Could you print every line from the first one of the records below through the line containing "GZ, .182, .003)", with both included and nothing else?

DATA SUPPLIED:
==================================================

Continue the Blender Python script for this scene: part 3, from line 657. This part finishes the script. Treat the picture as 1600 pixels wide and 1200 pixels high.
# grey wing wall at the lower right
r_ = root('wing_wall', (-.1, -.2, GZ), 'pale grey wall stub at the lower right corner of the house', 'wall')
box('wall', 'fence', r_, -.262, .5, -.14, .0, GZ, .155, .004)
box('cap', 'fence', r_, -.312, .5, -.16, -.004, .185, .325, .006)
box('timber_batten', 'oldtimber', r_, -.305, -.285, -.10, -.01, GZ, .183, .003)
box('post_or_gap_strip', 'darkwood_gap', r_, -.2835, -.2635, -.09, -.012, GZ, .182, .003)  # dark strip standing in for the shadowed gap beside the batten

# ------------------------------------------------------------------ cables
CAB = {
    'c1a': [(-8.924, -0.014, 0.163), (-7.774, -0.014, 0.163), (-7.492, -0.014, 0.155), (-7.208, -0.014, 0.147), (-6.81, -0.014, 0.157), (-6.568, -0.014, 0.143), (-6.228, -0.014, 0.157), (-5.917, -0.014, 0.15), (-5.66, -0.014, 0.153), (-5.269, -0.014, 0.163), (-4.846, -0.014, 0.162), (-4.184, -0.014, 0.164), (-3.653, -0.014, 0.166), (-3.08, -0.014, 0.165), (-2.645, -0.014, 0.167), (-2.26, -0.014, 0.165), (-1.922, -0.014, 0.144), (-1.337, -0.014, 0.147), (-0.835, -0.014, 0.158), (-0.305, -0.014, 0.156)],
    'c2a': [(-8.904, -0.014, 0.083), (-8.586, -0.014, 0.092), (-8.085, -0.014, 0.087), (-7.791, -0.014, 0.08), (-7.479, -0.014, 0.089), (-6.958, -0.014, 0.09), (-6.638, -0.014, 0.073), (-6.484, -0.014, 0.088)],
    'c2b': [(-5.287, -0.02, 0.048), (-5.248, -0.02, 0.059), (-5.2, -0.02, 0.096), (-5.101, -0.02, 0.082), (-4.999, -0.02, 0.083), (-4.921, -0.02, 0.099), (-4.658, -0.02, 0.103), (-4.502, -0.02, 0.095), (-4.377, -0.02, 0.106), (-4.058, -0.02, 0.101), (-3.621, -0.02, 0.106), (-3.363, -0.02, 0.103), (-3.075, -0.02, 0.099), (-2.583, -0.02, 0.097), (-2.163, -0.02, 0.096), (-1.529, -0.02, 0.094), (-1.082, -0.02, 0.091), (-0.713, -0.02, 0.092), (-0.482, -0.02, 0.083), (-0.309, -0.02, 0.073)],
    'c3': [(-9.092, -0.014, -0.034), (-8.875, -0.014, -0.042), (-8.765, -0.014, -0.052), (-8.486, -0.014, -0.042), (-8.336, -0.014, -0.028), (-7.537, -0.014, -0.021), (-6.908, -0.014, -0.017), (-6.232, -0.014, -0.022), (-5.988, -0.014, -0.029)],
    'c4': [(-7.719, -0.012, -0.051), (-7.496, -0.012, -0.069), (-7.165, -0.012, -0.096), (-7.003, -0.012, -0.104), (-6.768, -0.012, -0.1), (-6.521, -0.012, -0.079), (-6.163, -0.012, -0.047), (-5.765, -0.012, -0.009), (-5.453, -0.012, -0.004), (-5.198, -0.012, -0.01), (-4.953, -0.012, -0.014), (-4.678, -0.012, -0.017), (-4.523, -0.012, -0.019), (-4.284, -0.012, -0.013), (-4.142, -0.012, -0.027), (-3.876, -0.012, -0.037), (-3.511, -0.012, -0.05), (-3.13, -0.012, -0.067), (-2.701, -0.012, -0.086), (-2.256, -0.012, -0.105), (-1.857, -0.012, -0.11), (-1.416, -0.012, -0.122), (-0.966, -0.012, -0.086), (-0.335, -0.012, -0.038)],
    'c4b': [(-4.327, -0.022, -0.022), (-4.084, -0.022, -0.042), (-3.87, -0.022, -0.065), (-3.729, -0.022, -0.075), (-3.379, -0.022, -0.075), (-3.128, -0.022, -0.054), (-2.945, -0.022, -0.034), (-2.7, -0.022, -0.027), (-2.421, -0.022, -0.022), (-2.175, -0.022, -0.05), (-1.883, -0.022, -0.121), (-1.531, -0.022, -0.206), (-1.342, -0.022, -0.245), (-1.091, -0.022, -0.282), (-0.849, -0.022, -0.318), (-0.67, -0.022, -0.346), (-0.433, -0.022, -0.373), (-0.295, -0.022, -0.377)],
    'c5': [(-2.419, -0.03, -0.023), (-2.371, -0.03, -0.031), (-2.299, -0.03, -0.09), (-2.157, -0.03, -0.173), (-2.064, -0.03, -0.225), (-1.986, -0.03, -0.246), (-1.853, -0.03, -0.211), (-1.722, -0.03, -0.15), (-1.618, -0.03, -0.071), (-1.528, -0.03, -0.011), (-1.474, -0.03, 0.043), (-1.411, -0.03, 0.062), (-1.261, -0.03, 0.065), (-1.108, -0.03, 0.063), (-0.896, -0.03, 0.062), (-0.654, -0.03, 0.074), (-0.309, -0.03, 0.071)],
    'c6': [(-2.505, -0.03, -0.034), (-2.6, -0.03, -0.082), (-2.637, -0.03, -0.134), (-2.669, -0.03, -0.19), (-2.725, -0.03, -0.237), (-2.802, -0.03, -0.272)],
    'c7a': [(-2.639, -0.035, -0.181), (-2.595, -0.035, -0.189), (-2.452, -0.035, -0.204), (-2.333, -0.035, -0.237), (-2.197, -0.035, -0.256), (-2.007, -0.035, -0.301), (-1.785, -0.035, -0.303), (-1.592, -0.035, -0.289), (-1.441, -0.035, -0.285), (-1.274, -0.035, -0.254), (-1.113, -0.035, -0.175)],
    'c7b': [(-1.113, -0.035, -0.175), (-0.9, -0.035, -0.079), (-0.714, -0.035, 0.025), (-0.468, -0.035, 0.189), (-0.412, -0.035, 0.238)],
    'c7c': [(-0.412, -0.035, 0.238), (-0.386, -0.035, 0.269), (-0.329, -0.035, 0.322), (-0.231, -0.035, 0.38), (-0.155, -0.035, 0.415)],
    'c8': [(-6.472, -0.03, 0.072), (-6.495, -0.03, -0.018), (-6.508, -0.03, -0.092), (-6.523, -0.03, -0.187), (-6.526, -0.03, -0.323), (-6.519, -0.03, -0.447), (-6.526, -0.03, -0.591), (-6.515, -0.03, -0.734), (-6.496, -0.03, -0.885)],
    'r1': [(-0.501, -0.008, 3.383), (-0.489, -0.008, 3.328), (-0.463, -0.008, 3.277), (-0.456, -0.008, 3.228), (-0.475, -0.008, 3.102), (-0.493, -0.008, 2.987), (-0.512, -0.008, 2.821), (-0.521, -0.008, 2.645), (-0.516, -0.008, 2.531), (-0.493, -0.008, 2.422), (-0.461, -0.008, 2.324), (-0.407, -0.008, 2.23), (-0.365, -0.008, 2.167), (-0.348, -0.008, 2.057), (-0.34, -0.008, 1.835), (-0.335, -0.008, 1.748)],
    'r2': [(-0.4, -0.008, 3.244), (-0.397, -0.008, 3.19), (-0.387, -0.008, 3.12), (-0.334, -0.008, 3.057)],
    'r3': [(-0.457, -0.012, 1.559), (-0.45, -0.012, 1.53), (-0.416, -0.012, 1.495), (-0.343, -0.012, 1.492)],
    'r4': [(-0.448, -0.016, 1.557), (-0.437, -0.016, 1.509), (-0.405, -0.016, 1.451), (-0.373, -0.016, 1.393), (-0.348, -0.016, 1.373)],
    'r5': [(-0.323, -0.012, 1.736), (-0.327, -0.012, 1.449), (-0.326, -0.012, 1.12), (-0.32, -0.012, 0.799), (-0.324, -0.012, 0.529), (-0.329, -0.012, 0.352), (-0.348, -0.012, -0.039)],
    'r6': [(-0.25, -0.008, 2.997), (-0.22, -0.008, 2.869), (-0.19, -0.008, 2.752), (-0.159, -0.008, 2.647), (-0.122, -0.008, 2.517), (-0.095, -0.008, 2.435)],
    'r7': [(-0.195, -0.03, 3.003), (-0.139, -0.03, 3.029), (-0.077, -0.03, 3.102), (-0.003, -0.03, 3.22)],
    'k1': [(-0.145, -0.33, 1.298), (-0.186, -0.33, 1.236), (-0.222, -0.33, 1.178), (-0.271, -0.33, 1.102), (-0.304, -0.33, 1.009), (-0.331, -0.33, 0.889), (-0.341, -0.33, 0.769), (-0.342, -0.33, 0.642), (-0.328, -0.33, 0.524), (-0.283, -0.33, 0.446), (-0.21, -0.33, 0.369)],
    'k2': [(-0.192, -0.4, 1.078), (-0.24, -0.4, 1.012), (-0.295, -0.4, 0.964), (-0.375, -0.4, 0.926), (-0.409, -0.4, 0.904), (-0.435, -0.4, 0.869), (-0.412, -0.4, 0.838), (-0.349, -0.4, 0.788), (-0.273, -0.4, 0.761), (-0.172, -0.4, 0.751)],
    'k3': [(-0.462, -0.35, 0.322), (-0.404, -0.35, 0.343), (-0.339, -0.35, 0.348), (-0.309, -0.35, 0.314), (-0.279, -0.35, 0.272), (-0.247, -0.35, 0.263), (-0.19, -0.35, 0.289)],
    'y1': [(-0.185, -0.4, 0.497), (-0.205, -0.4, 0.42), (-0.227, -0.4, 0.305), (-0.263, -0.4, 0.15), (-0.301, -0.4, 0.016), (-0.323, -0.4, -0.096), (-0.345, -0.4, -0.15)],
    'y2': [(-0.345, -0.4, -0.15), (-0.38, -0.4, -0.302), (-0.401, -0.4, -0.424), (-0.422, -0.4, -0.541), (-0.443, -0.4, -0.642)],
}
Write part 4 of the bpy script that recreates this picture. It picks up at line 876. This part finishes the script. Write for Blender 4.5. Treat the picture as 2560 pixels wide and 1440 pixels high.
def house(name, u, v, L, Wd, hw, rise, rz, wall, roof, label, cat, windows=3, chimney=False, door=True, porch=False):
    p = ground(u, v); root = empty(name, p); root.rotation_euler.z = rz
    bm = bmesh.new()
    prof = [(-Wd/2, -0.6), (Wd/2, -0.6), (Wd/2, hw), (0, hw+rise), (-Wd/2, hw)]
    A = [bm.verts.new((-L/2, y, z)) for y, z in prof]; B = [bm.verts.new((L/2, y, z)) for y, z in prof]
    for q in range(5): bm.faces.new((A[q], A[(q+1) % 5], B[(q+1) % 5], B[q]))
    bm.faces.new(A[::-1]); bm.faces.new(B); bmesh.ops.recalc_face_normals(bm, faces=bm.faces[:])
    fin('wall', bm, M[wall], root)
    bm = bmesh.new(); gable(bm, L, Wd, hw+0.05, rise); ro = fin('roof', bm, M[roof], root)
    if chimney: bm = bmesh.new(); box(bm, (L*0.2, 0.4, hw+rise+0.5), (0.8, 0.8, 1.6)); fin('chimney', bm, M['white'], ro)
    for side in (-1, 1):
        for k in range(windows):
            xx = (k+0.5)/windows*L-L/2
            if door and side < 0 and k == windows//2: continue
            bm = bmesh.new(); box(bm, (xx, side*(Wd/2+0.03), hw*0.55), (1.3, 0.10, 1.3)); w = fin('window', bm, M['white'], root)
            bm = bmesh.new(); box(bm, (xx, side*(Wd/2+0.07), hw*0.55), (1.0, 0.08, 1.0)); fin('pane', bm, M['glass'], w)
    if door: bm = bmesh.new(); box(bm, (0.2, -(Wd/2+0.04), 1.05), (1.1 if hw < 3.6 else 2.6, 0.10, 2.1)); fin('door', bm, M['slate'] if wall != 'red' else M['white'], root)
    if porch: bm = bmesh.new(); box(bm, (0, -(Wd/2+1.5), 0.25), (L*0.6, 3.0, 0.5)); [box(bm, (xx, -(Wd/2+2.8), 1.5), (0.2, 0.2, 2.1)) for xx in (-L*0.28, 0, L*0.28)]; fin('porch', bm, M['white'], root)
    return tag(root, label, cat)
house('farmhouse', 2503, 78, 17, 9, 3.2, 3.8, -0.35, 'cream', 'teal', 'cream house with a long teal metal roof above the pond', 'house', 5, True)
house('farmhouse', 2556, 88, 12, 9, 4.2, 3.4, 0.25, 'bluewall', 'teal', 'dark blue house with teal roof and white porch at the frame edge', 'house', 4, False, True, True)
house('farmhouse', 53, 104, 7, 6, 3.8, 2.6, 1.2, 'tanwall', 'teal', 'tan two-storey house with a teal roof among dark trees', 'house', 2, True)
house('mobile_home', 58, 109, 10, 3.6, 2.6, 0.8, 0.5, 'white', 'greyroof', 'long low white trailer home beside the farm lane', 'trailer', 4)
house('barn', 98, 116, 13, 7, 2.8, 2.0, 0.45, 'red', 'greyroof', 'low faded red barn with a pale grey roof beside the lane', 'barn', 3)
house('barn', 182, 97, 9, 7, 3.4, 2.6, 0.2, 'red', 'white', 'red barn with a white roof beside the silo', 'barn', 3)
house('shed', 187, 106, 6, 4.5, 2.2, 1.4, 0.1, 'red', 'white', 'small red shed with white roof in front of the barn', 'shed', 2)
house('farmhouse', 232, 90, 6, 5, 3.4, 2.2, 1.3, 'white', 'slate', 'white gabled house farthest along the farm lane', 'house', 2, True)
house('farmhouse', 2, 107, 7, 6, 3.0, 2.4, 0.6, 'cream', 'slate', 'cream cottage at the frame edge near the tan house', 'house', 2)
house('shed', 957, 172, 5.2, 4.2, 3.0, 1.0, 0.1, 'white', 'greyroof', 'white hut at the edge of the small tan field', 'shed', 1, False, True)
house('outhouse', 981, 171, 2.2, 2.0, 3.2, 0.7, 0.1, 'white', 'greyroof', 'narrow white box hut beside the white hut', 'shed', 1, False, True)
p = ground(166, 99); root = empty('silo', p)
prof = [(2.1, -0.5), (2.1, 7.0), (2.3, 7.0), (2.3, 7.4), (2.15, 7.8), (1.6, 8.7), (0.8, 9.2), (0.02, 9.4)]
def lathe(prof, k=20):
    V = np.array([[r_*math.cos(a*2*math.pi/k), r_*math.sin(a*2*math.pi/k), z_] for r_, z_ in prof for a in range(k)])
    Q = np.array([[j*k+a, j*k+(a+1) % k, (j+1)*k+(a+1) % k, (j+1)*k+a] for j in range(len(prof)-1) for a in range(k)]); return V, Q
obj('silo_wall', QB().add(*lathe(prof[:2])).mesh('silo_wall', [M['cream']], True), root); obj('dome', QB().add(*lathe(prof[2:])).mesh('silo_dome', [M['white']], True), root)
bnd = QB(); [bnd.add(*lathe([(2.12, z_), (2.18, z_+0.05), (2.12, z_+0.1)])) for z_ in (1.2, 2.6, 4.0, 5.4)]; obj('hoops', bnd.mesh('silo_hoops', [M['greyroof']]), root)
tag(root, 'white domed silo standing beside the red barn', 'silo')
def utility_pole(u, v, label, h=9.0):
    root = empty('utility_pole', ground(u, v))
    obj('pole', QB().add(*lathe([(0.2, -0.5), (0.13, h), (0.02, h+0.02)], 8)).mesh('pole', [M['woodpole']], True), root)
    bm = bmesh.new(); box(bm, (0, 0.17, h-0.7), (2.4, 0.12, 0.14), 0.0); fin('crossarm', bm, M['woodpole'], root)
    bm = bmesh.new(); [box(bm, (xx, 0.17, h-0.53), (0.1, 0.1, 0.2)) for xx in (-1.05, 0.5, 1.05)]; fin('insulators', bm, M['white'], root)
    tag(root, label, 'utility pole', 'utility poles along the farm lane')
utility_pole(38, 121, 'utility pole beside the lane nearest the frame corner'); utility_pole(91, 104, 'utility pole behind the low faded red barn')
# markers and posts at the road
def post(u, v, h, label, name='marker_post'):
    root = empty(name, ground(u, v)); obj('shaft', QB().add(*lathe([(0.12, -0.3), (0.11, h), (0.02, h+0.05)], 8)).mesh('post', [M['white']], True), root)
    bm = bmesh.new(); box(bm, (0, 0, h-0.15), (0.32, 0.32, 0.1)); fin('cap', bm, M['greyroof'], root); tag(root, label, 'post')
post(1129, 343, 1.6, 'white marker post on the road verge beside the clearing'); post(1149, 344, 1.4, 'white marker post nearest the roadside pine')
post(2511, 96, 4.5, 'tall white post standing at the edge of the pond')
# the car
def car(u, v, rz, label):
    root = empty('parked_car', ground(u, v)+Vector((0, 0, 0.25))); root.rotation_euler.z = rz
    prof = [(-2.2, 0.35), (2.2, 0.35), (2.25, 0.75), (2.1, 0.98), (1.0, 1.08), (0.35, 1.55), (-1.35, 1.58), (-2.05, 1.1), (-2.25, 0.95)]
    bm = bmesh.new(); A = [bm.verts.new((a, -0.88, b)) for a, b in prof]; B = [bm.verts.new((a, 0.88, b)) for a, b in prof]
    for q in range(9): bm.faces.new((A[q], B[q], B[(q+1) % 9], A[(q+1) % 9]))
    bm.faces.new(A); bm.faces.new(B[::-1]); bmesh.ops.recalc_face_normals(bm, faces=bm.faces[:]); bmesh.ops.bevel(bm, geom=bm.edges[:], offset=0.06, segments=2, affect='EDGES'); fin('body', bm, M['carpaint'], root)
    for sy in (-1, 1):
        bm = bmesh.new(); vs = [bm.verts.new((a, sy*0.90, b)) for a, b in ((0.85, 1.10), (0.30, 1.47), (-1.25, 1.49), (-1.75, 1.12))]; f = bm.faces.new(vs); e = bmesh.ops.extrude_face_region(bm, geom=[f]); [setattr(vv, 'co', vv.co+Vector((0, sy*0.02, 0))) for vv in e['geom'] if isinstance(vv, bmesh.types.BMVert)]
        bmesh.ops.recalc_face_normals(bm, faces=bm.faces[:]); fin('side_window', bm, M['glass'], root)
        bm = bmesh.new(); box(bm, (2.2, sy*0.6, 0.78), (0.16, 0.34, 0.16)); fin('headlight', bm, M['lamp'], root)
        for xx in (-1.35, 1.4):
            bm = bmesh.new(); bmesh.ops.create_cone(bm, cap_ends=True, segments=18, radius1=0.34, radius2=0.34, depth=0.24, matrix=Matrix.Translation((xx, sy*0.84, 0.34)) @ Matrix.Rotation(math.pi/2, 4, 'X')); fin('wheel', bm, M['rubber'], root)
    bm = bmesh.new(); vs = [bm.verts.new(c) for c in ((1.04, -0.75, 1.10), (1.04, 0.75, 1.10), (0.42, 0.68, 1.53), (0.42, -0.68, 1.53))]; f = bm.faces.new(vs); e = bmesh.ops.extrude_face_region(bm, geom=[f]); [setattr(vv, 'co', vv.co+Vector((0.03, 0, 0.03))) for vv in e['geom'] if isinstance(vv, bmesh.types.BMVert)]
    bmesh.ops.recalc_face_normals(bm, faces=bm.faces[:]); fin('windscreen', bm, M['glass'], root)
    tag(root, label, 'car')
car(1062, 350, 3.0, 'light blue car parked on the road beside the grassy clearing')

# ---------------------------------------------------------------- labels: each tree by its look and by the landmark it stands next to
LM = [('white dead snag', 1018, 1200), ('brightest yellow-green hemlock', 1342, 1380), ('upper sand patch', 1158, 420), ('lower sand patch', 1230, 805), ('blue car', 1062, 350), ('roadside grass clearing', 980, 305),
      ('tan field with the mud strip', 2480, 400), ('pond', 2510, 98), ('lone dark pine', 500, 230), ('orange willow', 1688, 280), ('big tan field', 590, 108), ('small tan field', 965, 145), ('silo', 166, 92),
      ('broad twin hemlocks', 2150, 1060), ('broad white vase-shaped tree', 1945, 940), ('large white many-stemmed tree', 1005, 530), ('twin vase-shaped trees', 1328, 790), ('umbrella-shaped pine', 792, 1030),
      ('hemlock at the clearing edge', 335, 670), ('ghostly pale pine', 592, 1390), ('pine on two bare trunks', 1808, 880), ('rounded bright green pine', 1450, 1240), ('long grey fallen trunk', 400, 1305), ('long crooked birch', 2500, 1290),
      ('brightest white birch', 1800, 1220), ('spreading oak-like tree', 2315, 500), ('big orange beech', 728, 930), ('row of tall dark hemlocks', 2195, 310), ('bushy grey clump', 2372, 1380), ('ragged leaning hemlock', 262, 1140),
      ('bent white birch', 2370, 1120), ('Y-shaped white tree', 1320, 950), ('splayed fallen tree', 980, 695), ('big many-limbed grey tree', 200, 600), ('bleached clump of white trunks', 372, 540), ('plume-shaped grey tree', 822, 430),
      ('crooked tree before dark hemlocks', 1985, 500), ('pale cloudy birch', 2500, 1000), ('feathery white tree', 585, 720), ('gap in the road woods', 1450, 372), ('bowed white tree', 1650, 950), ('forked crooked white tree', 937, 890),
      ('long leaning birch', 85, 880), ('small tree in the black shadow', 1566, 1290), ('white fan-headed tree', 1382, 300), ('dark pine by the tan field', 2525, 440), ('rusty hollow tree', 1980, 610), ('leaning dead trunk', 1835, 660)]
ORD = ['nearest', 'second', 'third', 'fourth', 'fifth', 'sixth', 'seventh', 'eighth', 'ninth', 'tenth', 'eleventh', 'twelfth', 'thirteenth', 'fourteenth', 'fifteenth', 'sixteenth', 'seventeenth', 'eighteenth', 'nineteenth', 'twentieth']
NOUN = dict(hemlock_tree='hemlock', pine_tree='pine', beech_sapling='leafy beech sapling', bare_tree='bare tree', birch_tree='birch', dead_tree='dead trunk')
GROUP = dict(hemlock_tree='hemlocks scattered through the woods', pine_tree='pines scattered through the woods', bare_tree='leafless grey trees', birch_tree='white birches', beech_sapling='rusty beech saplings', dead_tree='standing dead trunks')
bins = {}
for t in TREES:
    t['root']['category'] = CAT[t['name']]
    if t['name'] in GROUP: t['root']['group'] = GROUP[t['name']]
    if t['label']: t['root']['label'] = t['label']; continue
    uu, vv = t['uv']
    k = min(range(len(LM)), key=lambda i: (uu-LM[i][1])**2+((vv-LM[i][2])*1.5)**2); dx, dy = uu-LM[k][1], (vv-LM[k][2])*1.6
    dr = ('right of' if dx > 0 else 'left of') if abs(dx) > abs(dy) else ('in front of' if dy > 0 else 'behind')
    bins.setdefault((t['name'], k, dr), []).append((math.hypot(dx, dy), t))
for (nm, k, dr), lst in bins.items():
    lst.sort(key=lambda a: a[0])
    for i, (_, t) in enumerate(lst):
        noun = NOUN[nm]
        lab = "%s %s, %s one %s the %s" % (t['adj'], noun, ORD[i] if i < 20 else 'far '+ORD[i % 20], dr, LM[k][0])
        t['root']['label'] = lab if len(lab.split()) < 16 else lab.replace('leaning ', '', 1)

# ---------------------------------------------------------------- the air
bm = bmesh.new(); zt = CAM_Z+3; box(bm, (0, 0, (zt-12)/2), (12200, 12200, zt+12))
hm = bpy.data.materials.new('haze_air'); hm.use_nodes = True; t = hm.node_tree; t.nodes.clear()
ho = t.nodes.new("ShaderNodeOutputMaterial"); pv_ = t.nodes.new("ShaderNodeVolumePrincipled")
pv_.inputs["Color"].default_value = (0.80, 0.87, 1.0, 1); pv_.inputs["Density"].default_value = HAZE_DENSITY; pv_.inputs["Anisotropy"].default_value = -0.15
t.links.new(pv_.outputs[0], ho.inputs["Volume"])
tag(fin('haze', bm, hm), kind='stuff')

==================================================

RESPONSE TO THIS EXERCISE:
Continue the Blender Python script for this scene: part 3, from line 657. This part finishes the script. Treat the picture as 1600 pixels wide and 1200 pixels high.
# grey wing wall at the lower right
r_ = root('wing_wall', (-.1, -.2, GZ), 'pale grey wall stub at the lower right corner of the house', 'wall')
box('wall', 'fence', r_, -.262, .5, -.14, .0, GZ, .155, .004)
box('cap', 'fence', r_, -.312, .5, -.16, -.004, .185, .325, .006)
box('timber_batten', 'oldtimber', r_, -.305, -.285, -.10, -.01, GZ, .183, .003)
box('post_or_gap_strip', 'darkwood_gap', r_, -.2835, -.2635, -.09, -.012, GZ, .182, .003)  # dark strip standing in for the shadowed gap beside the batten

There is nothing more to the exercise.